What you will do:
All lines holding the string "this" are to be shown.
%%
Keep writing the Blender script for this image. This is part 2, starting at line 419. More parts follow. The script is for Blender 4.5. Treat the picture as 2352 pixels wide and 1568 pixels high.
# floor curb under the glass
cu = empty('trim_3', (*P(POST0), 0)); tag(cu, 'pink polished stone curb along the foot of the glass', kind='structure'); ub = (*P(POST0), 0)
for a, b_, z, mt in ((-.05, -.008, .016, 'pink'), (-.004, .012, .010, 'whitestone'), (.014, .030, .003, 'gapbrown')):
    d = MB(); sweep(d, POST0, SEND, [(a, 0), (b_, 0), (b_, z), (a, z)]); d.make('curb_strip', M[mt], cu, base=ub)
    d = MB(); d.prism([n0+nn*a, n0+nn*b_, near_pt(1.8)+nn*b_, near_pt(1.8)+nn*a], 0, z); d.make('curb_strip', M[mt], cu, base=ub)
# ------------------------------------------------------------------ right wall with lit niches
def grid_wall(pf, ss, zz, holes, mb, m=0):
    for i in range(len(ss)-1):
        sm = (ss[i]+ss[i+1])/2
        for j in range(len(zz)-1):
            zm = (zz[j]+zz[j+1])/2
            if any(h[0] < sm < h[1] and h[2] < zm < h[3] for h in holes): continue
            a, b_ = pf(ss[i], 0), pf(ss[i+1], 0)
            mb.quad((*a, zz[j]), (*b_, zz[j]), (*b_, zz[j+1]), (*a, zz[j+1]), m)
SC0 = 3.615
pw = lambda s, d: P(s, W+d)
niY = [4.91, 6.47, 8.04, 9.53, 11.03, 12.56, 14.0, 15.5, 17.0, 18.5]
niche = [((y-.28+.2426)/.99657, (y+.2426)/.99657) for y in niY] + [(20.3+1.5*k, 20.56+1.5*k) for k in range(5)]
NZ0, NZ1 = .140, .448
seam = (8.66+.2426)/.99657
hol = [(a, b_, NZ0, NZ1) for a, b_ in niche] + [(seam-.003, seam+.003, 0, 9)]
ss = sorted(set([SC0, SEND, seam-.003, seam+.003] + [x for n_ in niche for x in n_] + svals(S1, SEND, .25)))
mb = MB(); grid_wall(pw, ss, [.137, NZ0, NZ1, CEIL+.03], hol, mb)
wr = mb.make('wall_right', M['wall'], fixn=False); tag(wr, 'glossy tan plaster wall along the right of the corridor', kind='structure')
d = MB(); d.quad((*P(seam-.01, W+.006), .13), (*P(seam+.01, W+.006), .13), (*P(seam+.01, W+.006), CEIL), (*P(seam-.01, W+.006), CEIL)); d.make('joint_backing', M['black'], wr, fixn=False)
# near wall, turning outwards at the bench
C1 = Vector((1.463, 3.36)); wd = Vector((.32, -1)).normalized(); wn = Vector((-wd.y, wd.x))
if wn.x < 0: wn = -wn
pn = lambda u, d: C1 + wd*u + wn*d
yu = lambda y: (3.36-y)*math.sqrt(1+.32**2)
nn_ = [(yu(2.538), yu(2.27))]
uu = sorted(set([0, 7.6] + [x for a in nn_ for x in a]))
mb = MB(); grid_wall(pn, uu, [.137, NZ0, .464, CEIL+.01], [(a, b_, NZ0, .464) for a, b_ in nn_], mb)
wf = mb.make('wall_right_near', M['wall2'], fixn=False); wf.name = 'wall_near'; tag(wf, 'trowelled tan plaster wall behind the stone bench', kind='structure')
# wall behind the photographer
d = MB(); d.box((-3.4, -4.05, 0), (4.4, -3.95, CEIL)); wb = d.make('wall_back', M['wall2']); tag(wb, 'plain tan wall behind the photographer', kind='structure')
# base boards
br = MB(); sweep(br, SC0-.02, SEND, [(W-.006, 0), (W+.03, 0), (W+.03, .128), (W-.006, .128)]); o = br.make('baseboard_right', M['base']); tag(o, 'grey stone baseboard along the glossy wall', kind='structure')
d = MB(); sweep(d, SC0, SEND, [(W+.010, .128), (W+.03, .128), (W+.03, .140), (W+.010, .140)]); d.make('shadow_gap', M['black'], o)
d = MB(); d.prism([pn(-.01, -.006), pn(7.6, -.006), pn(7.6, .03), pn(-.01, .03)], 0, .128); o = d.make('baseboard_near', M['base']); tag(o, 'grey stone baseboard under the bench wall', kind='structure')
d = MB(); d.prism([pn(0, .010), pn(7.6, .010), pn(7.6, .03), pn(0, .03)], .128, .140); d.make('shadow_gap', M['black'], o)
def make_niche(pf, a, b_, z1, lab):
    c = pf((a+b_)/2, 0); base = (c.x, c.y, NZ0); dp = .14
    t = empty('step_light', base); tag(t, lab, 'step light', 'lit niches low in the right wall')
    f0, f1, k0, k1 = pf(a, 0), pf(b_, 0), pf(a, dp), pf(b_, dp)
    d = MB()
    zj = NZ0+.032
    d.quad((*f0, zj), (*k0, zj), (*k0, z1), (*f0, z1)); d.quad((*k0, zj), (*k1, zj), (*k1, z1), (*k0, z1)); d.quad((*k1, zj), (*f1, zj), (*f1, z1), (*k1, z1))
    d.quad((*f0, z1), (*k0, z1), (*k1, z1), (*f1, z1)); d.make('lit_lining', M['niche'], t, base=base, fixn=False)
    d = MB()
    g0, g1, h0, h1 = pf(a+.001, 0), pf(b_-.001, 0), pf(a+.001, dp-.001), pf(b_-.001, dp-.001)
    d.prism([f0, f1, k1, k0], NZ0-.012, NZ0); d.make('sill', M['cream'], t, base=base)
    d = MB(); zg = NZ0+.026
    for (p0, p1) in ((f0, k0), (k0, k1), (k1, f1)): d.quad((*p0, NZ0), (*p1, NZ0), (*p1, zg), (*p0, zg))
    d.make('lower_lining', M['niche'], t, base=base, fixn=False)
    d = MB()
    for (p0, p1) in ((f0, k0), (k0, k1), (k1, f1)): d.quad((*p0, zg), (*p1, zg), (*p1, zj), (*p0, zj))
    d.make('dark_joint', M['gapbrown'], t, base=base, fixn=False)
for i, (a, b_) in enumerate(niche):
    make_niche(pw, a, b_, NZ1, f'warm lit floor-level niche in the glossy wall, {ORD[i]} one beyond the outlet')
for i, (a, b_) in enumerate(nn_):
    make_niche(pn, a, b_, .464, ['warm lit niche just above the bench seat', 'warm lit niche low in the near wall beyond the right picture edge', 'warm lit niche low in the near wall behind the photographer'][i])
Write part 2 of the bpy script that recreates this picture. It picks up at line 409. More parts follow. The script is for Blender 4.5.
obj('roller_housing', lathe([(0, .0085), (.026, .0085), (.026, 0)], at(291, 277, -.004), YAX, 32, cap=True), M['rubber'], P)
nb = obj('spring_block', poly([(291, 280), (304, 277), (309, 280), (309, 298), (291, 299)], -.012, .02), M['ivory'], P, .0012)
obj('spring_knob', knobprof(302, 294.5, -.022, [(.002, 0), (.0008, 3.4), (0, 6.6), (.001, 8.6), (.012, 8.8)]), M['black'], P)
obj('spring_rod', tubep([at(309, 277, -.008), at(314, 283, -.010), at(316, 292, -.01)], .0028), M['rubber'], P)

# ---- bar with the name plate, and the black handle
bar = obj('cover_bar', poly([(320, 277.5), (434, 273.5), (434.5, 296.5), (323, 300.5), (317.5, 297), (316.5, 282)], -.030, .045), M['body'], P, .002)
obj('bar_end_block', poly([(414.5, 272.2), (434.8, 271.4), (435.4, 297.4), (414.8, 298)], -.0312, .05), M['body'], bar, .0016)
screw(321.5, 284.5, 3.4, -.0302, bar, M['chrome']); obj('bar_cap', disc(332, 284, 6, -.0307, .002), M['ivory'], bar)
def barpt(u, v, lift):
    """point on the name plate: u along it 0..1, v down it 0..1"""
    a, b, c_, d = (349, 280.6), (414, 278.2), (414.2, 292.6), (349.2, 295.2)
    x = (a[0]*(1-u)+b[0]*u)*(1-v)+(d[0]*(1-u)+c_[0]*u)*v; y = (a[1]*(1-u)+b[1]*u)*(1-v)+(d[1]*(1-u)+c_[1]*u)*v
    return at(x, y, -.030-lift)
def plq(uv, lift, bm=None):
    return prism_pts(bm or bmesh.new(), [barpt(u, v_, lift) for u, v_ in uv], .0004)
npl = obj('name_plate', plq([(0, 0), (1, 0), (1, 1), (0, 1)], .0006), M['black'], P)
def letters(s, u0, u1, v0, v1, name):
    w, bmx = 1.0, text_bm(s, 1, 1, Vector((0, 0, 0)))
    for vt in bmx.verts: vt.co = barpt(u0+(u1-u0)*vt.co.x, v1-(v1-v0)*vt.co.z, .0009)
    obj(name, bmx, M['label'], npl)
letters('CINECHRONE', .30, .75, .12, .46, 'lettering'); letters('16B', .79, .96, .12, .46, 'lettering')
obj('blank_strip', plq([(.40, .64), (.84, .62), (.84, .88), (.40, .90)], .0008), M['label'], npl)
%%
Task result:
Keep writing the Blender script for this image. This is part 2, starting at line 419. More parts follow. The script is for Blender 4.5. Treat the picture as 2352 pixels wide and 1568 pixels high.
Write part 2 of the bpy script that recreates this picture. It picks up at line 409. More parts follow. The script is for Blender 4.5.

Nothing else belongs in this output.